Solving two-phase heat exchanger equations by using the finite element method

Abstract

Heat exchangers (HEX) are widely used in a large number of industrial processes, as well as on-board auxiliary devices. One way to increase HEX thermal effectiveness, and therefore reduce weight, is to use phase-change processes in one or both working fluids. There are simplified models in the literature that provide HEX temperature fields, useful in the early design phases. However, these models assume single-phase fluids. This work generalizes the HEX equations for different arrangements (parallel, counter and cross flow configurations) considering vaporization (evaporation or boiling) or condensation processes. The application of the finite element method (FEM) is also described to obtain a numerical approximation of the solution in an efficient manner.
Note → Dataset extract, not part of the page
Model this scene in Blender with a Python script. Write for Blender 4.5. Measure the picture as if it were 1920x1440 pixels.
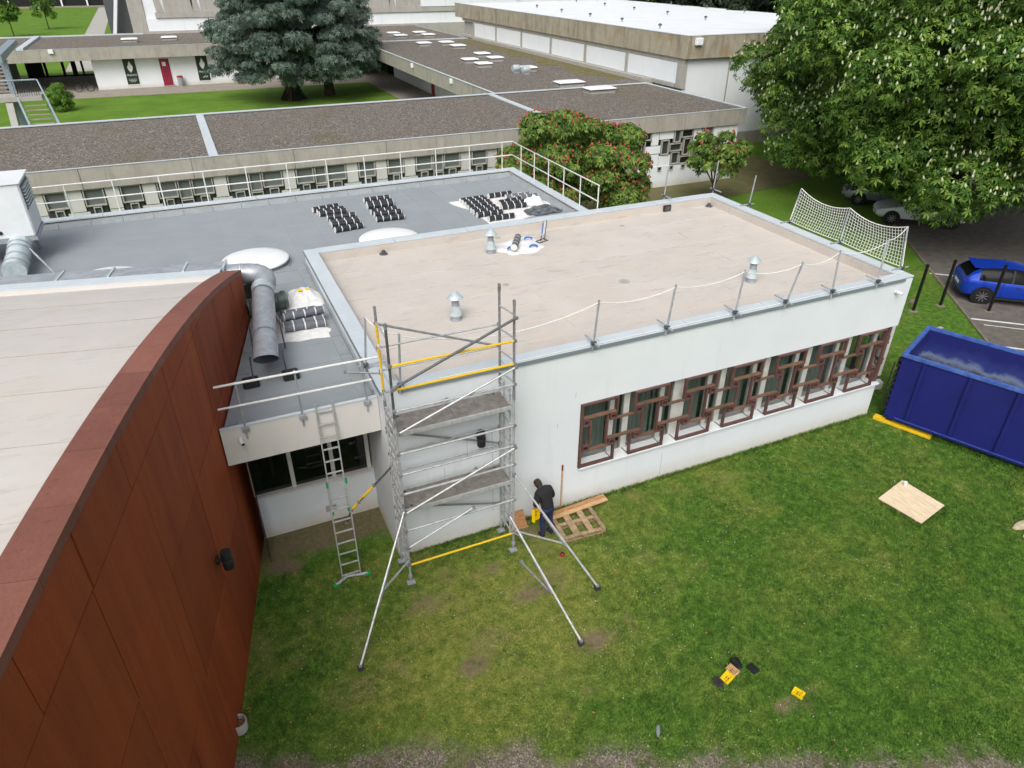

The proposed method provides a general framework where the application of specific heat transfer coefficients correlations or fluid properties is straightforward. As a practical application, several operating conditions (number of transfer units until 5 and mass flow ratios between 0.1 and 1) and arrangements (parallelflow, counterflow and unmixed-unmixed crossflow) of a simplified HEX using coolant R123 and liquid water as working fluids are analyzed where the heat transfer coefficient depends on the vapor fraction. R123 coolant flows through 2 mm diameter pipes, in liquid phase at the HEX inlet and undergoing a complete or partial evaporation process depending on the operating point.